--- BEGIN Exercise materials ---

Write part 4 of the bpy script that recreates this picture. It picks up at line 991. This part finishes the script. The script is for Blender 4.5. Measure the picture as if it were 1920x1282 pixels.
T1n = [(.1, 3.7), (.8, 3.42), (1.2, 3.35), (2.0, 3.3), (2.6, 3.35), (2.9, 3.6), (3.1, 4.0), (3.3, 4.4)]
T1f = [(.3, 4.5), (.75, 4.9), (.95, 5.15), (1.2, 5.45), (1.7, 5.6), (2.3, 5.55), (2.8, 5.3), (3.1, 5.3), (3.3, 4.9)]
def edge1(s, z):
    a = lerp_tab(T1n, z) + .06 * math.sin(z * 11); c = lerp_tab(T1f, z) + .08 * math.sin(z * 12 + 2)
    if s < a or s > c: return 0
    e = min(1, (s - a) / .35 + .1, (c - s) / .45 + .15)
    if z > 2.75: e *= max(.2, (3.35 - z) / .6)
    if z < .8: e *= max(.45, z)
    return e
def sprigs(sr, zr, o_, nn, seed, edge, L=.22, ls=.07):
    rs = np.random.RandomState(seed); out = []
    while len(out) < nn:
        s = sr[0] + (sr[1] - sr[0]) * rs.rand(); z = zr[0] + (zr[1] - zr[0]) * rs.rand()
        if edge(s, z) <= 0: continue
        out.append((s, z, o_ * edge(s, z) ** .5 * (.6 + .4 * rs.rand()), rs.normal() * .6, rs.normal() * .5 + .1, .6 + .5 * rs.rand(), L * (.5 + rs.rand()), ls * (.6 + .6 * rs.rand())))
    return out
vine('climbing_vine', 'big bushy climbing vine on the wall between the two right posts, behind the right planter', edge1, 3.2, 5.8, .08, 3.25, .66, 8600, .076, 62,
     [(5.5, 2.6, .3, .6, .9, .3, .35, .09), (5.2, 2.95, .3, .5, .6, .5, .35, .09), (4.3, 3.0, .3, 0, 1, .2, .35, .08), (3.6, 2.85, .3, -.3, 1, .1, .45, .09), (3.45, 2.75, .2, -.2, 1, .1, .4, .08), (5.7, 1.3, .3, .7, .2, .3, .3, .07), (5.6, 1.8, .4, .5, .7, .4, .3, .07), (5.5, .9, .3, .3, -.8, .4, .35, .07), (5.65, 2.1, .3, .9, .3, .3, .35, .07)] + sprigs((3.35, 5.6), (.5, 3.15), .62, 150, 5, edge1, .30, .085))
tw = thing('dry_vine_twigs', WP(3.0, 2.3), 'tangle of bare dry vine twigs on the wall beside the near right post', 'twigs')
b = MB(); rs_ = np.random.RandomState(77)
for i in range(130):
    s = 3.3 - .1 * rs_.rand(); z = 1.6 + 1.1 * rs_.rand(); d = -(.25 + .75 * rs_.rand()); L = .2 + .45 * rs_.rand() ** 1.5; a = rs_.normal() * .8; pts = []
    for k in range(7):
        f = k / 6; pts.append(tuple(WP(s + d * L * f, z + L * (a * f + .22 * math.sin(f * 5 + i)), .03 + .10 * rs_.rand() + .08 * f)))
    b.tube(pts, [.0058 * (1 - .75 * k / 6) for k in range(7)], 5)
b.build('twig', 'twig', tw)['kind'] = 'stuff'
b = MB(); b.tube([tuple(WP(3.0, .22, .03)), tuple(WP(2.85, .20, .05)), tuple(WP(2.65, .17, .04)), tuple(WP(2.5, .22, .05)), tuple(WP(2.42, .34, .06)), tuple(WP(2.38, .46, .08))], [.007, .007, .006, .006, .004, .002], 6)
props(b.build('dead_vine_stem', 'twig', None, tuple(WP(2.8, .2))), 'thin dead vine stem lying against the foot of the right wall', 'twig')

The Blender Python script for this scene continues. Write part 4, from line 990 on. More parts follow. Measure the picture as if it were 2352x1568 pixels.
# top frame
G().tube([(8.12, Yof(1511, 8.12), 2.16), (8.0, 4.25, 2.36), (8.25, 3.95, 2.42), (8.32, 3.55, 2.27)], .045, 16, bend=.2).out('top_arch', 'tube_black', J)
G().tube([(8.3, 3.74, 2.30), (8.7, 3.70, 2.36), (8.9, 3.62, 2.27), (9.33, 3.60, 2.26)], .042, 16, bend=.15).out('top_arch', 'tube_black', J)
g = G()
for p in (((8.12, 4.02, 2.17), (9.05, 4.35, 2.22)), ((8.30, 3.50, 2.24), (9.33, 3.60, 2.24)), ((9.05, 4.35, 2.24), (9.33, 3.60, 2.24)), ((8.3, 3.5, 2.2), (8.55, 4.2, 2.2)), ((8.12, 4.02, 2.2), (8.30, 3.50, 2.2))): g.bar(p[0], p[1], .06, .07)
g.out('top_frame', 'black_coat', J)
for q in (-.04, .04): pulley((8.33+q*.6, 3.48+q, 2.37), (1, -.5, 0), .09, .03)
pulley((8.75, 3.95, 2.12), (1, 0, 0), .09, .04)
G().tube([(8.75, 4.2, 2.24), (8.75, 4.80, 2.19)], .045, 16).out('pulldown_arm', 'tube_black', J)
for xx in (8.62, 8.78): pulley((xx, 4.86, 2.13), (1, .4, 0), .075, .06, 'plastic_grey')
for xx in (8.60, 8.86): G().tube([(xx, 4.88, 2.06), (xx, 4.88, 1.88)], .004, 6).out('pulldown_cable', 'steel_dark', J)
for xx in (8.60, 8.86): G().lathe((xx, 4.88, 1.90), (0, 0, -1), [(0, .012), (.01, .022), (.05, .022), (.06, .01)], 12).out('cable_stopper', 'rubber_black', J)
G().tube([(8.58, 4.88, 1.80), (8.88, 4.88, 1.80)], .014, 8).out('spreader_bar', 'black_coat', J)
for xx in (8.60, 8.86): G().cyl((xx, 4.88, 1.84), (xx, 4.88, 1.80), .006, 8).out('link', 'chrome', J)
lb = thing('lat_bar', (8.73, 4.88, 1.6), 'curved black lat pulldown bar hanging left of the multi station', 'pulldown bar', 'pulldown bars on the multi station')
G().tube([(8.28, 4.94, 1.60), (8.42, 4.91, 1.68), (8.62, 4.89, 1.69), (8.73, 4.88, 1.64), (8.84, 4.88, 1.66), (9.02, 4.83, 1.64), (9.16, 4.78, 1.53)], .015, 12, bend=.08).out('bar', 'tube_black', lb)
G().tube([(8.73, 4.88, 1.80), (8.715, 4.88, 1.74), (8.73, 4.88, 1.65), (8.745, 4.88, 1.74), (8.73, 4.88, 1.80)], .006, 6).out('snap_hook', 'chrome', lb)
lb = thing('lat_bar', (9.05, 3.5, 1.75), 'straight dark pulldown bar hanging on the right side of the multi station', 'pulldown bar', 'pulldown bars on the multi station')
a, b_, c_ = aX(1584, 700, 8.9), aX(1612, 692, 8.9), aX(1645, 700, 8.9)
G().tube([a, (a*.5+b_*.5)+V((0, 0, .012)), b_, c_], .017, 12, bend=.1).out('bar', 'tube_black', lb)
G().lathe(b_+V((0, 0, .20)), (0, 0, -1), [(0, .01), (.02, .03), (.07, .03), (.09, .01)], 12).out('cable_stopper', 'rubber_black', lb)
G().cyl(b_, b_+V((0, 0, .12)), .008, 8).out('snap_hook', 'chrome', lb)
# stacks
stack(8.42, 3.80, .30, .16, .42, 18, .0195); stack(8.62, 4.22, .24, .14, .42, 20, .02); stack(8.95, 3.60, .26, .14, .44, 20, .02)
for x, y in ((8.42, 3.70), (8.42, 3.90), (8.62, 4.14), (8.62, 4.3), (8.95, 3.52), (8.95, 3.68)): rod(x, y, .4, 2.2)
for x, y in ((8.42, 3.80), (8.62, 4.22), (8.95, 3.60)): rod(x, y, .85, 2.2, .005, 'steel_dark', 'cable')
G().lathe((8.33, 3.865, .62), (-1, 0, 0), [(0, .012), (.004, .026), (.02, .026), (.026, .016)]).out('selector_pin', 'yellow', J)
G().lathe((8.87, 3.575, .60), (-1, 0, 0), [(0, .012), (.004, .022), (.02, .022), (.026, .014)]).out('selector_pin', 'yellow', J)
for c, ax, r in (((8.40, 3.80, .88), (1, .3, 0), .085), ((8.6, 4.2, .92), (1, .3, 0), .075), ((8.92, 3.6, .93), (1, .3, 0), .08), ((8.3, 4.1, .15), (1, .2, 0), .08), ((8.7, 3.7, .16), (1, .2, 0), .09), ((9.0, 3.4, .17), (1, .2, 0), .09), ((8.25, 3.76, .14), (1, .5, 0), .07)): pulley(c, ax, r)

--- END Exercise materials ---

## What you have to do
Give back only a number, the number of lines where the string "were" occurs.

## Solution to the problem
2